No esporte desde 1999
Como a maioria dos brasileiros, aprecia o futebol, embora não vá a estádios, pela violência das torcidas.
—- Sou Vasco, mas não dá para ir aos jogos. Muito tarde. Mas entro no facebook para zoar os rubro-negros — ri.
Nascida a 26 de dezembro de 1973, Ana Luiza entrou para o Exército como primeiro-tenente em 1995. Nas Forças Armadas, além de amor à pátria e respeito à hierarquia, ela acabou por conhecer uma nova paixão, o tiro esportivo, modalidade que pratica desde 1999. No caso de sua arma, a pistola de ar (25 metros), há provas não apenas em competições militares, como também olímpicas. Desde 2009, estava convocada para treinar para os Jogos Mundiais Militares-2011, no Rio, em que ajudou o Brasil a ganhar o bronze. Antes, em 2010, o ouro no Campeonato das Américas lhe valeu a vaga olímpica. Nos Jogos Pan-Americanos de 2011, em Guadalajara (MEX), ganhou o ouro na pistola.
A agenda está cheia até julho. No dia 5 de abril, viaja para treino na França e, entre os dias 17 e 22 de abril, estará em Londres, no evento-teste da sede olímpica do tiro. No dia 23, retorna ao Brasil, e uma semana depois, compete na República Tcheca. Depois, terá treinos e eventos em Milão e em Munique. Em julho, estará na França, indo para Londres, onde chega a 21 de julho.
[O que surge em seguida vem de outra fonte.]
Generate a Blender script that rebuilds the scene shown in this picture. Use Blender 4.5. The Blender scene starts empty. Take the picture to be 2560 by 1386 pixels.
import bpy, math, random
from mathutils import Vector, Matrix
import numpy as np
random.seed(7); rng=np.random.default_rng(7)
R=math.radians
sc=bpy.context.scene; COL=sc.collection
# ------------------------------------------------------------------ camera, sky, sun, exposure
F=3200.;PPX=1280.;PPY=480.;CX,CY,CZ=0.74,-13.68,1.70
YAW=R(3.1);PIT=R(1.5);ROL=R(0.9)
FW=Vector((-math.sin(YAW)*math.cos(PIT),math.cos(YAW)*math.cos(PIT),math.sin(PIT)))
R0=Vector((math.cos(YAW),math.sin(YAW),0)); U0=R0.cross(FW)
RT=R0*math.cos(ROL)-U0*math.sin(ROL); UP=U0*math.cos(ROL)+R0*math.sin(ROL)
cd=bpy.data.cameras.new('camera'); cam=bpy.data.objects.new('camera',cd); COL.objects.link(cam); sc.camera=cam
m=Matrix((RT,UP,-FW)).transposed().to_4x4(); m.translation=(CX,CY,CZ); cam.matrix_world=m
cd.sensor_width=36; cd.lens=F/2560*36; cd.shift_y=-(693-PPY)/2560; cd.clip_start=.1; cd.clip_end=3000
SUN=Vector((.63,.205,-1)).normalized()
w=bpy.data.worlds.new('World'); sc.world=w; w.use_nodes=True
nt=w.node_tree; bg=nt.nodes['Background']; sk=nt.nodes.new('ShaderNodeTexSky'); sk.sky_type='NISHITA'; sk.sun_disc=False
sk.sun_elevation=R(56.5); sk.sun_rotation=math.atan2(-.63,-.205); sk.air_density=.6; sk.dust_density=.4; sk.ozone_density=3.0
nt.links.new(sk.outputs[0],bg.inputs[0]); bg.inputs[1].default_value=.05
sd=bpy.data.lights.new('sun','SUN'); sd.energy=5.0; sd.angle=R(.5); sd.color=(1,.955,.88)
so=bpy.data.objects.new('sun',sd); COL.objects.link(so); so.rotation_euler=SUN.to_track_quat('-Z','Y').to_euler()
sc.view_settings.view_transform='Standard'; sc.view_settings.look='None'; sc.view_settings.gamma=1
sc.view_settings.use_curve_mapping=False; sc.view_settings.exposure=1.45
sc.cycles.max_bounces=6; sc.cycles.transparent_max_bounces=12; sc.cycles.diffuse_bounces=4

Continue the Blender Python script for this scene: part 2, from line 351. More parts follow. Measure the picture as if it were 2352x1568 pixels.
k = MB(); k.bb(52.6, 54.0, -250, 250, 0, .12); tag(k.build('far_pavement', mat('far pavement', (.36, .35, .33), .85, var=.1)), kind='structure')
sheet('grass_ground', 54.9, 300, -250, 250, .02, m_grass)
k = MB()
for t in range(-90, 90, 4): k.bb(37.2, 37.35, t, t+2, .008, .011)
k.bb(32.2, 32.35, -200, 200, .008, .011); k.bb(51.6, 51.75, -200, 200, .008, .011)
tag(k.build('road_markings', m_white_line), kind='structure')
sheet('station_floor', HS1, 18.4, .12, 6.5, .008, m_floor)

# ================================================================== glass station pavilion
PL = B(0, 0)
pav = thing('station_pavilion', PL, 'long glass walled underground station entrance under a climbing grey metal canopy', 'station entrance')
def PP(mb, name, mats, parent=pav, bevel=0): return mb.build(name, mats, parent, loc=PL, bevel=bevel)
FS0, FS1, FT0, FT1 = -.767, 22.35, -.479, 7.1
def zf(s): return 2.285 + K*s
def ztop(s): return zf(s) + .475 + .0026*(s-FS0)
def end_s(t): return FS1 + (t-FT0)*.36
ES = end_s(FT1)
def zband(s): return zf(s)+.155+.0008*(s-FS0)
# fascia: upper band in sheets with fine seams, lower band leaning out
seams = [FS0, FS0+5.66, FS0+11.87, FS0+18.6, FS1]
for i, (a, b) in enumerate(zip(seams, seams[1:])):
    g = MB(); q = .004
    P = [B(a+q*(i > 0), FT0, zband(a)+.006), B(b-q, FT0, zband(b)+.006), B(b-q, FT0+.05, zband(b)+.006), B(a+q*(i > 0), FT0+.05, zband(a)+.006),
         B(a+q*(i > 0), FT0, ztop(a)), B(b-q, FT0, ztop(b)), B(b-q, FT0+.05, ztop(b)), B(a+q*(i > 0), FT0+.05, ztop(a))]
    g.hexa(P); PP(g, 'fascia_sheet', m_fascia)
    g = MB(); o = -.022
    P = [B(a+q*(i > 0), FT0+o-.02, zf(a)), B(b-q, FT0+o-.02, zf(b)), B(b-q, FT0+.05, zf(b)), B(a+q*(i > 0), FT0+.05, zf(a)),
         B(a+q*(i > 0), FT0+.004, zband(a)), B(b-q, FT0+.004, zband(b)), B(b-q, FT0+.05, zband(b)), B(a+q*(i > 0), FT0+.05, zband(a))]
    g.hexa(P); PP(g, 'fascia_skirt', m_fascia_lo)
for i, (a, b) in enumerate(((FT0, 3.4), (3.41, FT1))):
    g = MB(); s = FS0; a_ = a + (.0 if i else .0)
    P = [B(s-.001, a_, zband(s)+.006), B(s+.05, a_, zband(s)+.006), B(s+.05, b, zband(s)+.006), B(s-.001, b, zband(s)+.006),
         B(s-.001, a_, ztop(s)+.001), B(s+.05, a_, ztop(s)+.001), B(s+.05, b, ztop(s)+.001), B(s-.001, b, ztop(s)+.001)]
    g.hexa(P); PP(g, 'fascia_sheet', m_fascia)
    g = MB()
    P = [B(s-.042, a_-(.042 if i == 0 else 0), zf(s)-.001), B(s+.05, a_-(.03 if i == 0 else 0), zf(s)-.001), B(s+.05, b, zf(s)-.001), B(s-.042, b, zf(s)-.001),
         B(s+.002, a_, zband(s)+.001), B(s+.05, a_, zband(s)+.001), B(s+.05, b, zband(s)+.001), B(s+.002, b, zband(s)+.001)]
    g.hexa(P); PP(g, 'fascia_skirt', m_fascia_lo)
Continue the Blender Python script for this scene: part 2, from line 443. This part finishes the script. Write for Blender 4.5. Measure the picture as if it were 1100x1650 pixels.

Embora ela saiba que as Olimpíadas são um grande evento, tenta afastar esse clima do momento em que for atirar, até porque estande, distância e pistola são iguais:
— Deve ser difícil (não pensar que está nas Olimpíadas), mas, olhando friamente, é isso. É uma prova em que eu estou competindo comigo mesma. O alvo está à minha frente, e não tenho como influir no desempenho das adversárias. O tiro obriga a trabalhar a calma, a concentração, a paciência.
A atiradora tem uma terapeuta, para estar bem consigo e saber lidar com a pressão, além de contar com o apoio do treinador e namorado, o major José Carlos Iengo Batista).
— Quero estar concentrada, mas não relaxada, porque quando você relaxa também não consegue fazer nada — adverte ela, que luta para não se deixar dominar pela ansiedade. — No tiro esportivo, em nível olímpico, o aspecto psicológico é 90%, porque a técnica, todos têm. O que vai contar é o estado emocional, a experiência de já ter passado por ali, a capacidade de se manter frio.